* **Problem details**
Copy exactly, please, the lines of the data from its start through the line containing "sprinkler(x, y, lb)".

____

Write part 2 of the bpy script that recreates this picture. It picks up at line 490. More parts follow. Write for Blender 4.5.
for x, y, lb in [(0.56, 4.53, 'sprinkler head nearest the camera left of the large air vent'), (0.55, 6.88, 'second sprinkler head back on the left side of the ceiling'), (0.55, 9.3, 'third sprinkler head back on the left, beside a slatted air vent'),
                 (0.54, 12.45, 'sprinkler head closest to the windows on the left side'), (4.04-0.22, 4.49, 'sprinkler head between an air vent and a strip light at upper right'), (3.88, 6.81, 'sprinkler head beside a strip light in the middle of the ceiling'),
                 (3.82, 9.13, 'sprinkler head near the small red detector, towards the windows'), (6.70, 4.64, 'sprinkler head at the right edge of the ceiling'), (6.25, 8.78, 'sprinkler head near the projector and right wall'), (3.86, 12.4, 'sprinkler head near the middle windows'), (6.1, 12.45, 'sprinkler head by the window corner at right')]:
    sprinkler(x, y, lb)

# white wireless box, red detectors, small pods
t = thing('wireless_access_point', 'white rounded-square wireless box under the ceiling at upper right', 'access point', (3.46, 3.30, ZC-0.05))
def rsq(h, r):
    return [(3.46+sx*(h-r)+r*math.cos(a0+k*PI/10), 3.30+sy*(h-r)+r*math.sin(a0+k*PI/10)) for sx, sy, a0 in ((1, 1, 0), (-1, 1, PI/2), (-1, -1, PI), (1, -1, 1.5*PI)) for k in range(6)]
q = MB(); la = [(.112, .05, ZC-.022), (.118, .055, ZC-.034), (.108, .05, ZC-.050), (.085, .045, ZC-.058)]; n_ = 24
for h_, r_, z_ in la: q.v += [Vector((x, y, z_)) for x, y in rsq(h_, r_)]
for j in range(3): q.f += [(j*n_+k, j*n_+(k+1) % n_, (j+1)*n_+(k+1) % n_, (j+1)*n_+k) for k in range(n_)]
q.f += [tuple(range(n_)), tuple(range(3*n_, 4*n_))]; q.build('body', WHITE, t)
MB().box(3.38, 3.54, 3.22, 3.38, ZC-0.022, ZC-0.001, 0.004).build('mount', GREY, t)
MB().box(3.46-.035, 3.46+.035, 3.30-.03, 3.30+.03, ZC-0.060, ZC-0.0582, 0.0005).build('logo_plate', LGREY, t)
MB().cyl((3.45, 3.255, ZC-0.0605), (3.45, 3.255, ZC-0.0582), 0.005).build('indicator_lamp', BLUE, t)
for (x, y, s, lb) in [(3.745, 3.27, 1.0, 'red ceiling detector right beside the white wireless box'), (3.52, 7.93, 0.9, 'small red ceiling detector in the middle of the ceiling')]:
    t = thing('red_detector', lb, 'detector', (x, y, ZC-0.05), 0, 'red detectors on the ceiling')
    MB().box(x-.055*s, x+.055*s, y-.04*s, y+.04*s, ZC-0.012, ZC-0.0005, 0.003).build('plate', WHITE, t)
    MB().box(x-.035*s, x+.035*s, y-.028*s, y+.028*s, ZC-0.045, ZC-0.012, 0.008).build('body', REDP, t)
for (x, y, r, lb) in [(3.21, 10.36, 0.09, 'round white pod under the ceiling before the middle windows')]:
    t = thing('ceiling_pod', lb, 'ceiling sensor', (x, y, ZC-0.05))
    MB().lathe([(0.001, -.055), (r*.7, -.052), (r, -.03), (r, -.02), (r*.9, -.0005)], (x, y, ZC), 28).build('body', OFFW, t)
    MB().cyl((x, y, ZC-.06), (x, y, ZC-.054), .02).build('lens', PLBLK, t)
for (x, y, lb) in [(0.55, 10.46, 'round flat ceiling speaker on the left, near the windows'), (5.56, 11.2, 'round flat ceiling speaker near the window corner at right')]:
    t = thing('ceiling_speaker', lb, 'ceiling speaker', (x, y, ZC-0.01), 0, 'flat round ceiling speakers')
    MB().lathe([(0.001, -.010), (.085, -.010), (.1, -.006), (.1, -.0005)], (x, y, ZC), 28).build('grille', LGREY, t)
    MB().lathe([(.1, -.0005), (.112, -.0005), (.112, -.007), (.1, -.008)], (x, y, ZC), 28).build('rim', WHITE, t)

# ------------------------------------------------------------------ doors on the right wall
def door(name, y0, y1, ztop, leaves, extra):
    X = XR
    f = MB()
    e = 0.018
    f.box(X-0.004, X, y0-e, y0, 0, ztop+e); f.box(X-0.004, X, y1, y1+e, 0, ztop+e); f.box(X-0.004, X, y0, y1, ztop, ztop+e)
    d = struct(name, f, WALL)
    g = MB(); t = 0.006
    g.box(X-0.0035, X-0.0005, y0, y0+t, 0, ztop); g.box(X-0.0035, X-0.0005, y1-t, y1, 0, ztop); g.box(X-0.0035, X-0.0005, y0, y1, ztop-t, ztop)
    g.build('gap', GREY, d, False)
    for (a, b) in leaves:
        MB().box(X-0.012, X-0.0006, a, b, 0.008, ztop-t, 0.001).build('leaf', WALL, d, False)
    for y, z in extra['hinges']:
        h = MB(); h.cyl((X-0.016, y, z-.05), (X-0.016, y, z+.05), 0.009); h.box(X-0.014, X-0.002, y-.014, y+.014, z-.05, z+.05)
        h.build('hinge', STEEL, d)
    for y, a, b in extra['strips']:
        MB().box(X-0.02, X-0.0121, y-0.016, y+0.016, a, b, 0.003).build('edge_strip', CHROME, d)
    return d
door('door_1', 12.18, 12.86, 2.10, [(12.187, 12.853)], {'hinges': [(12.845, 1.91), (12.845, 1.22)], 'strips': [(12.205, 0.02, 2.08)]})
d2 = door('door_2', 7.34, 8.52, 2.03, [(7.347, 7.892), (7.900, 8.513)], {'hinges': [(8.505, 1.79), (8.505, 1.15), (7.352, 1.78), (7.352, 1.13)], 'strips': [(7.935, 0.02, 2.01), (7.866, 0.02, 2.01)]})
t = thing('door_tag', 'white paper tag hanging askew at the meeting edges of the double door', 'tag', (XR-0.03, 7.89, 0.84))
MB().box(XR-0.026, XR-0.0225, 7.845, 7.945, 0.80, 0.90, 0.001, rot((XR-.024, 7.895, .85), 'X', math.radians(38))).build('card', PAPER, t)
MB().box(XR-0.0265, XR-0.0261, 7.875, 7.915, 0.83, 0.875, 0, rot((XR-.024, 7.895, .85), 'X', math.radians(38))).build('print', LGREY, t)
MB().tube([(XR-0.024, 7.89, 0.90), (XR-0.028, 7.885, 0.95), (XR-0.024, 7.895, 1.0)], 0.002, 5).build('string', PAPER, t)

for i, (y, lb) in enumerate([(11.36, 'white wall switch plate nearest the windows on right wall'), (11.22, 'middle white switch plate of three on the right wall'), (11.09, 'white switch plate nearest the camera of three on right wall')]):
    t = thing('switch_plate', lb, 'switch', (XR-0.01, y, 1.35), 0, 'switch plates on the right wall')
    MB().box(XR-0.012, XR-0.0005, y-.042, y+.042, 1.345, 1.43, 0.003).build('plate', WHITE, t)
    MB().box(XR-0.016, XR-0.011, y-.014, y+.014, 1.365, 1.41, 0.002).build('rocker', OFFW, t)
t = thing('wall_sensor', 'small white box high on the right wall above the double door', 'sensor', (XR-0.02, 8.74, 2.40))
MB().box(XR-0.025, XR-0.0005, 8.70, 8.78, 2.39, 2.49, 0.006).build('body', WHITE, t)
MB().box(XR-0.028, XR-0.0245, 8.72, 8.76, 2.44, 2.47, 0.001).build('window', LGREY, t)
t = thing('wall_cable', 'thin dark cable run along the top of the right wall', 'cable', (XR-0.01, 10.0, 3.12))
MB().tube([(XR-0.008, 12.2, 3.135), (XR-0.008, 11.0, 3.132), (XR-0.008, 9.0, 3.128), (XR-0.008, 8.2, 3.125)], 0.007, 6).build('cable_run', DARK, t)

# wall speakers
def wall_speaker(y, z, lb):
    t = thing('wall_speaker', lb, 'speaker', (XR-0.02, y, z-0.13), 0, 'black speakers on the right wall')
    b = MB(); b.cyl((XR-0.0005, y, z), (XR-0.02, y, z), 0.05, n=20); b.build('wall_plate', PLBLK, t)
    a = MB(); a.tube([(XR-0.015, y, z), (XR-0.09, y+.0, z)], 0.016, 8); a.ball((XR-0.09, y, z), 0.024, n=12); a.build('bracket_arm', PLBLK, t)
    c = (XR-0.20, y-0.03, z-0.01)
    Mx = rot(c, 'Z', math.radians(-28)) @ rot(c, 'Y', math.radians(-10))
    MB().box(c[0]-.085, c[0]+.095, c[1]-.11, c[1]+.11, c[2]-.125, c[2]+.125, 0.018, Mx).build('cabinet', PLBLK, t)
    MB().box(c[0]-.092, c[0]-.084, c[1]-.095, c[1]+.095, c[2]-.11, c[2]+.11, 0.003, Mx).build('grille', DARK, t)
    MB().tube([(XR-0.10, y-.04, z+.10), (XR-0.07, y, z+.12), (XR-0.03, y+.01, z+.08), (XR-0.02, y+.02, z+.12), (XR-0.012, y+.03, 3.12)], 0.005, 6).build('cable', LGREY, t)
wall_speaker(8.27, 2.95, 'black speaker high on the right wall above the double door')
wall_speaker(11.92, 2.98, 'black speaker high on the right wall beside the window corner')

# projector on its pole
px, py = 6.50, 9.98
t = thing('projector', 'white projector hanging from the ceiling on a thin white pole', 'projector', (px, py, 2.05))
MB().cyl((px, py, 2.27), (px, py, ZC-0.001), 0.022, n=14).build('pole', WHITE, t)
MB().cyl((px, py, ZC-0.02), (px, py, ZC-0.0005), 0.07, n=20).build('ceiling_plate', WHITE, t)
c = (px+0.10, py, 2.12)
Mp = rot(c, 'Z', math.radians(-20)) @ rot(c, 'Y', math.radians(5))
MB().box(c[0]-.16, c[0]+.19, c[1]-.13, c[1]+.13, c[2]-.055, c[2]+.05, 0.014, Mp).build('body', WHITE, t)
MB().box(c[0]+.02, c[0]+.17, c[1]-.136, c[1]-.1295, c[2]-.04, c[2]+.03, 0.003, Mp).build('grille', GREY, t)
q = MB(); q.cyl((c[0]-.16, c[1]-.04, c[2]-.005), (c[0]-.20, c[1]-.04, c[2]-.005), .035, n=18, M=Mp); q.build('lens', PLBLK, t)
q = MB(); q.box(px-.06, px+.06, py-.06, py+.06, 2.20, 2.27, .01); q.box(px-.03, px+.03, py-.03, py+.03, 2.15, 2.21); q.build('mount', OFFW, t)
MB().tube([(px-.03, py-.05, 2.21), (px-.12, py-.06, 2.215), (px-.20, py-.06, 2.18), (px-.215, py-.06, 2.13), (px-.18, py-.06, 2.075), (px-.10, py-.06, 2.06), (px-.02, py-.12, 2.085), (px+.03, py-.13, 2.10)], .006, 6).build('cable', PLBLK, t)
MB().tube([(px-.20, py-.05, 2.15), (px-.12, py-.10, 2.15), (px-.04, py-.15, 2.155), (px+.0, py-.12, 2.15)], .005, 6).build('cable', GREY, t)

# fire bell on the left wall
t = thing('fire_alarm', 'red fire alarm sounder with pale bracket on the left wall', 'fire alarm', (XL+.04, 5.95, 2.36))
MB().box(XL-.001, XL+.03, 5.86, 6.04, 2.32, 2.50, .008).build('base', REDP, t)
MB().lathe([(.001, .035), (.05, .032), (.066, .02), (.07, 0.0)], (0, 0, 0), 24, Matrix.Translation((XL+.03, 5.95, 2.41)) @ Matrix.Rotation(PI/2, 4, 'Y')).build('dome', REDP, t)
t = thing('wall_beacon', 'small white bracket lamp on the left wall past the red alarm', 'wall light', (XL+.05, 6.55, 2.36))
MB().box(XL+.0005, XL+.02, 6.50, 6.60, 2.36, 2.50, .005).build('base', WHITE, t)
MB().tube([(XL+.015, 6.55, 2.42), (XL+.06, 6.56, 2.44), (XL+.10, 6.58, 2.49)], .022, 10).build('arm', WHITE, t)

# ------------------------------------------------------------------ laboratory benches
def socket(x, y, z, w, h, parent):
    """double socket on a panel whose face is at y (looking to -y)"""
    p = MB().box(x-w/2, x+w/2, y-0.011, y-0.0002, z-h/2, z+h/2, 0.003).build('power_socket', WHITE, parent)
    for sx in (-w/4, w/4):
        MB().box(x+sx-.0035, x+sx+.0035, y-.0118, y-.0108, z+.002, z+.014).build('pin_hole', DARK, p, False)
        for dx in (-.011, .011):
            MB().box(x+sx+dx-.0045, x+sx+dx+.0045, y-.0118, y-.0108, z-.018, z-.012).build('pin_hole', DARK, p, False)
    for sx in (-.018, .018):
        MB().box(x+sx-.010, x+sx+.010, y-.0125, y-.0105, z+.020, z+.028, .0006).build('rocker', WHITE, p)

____

* **Completed exercise**
Write part 2 of the bpy script that recreates this picture. It picks up at line 490. More parts follow. Write for Blender 4.5.
for x, y, lb in [(0.56, 4.53, 'sprinkler head nearest the camera left of the large air vent'), (0.55, 6.88, 'second sprinkler head back on the left side of the ceiling'), (0.55, 9.3, 'third sprinkler head back on the left, beside a slatted air vent'),
                 (0.54, 12.45, 'sprinkler head closest to the windows on the left side'), (4.04-0.22, 4.49, 'sprinkler head between an air vent and a strip light at upper right'), (3.88, 6.81, 'sprinkler head beside a strip light in the middle of the ceiling'),
                 (3.82, 9.13, 'sprinkler head near the small red detector, towards the windows'), (6.70, 4.64, 'sprinkler head at the right edge of the ceiling'), (6.25, 8.78, 'sprinkler head near the projector and right wall'), (3.86, 12.4, 'sprinkler head near the middle windows'), (6.1, 12.45, 'sprinkler head by the window corner at right')]:
    sprinkler(x, y, lb)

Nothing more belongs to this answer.